───── Recorded data ─────

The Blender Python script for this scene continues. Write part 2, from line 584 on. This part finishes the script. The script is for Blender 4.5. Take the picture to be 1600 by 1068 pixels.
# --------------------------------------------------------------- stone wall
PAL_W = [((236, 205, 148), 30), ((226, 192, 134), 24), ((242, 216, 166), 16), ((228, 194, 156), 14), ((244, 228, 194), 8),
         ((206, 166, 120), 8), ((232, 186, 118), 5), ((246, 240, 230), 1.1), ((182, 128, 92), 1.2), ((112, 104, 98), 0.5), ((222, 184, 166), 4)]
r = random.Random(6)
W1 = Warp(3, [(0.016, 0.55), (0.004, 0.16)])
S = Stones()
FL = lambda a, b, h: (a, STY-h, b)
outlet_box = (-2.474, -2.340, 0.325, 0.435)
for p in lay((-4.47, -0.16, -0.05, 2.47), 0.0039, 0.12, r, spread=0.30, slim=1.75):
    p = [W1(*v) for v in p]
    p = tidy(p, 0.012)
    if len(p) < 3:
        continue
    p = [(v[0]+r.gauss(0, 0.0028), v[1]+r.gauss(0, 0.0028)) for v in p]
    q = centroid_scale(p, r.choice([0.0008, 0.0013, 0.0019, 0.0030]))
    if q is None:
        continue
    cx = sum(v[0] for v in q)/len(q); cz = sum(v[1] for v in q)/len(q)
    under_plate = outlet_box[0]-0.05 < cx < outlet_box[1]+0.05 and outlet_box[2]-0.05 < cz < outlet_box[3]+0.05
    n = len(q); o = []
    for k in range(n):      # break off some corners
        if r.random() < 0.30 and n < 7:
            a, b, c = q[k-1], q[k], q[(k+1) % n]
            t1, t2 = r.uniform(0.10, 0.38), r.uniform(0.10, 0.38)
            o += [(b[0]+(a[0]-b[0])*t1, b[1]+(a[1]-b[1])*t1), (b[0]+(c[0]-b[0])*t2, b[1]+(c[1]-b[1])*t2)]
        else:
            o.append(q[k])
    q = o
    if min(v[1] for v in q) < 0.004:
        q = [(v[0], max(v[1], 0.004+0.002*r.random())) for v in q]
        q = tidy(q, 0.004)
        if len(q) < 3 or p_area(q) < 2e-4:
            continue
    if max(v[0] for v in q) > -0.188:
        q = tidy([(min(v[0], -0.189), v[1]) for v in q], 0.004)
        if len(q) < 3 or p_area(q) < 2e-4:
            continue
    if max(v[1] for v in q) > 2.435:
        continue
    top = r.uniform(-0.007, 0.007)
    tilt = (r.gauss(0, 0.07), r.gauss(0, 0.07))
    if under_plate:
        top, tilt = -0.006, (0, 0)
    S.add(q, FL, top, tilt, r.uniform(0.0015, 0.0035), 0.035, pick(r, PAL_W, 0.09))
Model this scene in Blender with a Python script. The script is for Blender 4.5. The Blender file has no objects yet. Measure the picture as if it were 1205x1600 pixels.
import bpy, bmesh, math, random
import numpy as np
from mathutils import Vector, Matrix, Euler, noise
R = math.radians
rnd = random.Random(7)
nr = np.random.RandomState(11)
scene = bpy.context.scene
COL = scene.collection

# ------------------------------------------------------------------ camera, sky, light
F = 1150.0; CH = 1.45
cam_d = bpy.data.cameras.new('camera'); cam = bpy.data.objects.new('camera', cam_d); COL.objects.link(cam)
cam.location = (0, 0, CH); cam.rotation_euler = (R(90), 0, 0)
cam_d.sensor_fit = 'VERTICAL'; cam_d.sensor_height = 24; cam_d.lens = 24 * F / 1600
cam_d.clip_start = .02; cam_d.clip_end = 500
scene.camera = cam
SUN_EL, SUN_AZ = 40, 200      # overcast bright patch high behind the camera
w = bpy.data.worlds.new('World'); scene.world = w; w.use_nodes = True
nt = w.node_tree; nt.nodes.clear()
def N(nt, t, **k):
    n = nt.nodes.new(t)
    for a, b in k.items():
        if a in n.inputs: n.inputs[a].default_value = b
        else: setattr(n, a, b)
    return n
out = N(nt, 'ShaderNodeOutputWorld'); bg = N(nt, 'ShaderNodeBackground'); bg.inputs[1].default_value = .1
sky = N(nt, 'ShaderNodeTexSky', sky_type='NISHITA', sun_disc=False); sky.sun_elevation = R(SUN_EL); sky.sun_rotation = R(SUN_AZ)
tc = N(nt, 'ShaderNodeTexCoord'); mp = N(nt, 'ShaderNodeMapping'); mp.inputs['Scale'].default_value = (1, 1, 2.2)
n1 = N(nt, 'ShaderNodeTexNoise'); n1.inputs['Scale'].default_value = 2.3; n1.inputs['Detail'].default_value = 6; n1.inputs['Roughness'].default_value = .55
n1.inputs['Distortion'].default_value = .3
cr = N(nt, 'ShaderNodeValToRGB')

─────

--- Stated goal ---
Only lines with the string "pixels" belong in your answer; copy each one.

--- Response ---
The Blender Python script for this scene continues. Write part 2, from line 584 on. This part finishes the script. The script is for Blender 4.5. Take the picture to be 1600 by 1068 pixels.
Model this scene in Blender with a Python script. The script is for Blender 4.5. The Blender file has no objects yet. Measure the picture as if it were 1205x1600 pixels.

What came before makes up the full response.